November 12, 2021

Conference of the People delivers the ‘People’s Declaration for Climate Justice’ to the UN Climate Summit and parades out of the COP to join climate justice movements outside

As the climate summit draws to a close, the COP26 Plenary Room ‘Pen Y Fan’ was filled to capacity by the UN constituencies representing civil society groups and climate justice movements from across the globe to stand firm on the just and urgent outcome needed at COP26.

They delivered the People’s Declaration for Climate Justice to the UN Climate Summit, which reads:

The time for words without action has come and gone. We no longer have the luxury of time to sit back and allow governments and private interests to destroy our future. Scientific predictions are increasingly dire; it is not hyperbolic to assert that the very future of humanity depends on the outcomes of these negotiations. Governments must immediately heed the growing demands of those already facing crisis and those who will face crisis and bravely reimagine our world in a way that guarantees everyone the right to live with dignity and in harmony with our planet.”

Speaking at the People’s Plenary were representatives of the UNFCCC civil society constituencies: Indigenous People, farmers & peasants, youth, women & gender, trade unions, disabled people, independent researchers, academic institutions and environmental NGOs.

Hundreds of people then left the plenary, holding red lines to symbolise the lines which have been crossed by the UN Climate Summit COP26. They have paraded to the main gates, to be met by a rally of climate justice movements. 

Ta’Kaiya Blaney, Indigenous Peoples said: “Cop26 is a performance. It is an illusion constructed to save the capitalist economy rooted in resource extraction and colonialism. I didn’t come here to fix the agenda – I came here to disrupt it.” 

Tasneem Essop from CAN International said: “As we sit in our People’s Plenary, those leaders have been busy signing off and deleting the things we’ve fought for from the agreement. Human, indigenous and gender rights have been signed out of the text.”

Jason Boberg of the Disability Caucus said: “People with disabilities are on the frontlines of climate change, and on the frontlines of the eco-ableist responses to it. Disabled people are literally left behind to die. This is a choice governments are making. There is no climate justice without accessibility.”

Soumya Dutta, from Demand Climate Justice: “We want to tell these frauds and so-called leaders, the puppets of the financial world, that you are committing not only the biggest crime in human history against humanity, not only is this the biggest crime in a generation, this is the biggest crime against all life.”

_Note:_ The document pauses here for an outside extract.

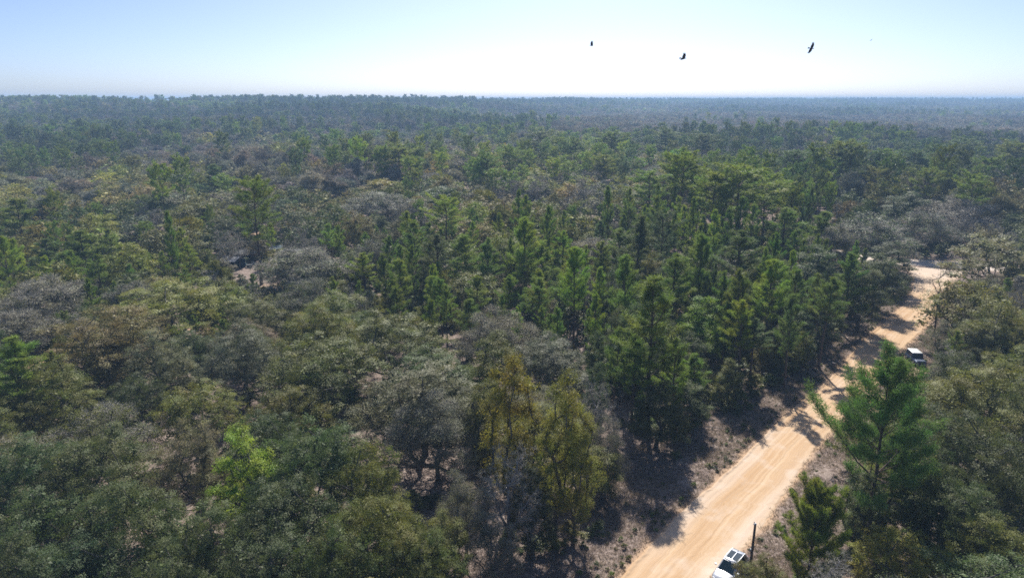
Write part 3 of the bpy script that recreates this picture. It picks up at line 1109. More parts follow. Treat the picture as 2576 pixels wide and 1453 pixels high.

Joseph Sikulu Pacific Climate Warriors

“Those fighting the fight on the inside and those fighting on the outside are part of the same movement: we’ve always been at COP one foot inside, one outside. This could have been a much worse agreement and the intensive efforts of Indigenous, feminist, trade unions and climate justice movements have prevented big polluters from entirely rigging the COP26 agenda. But there is still a long way to go, the work is just beginning.”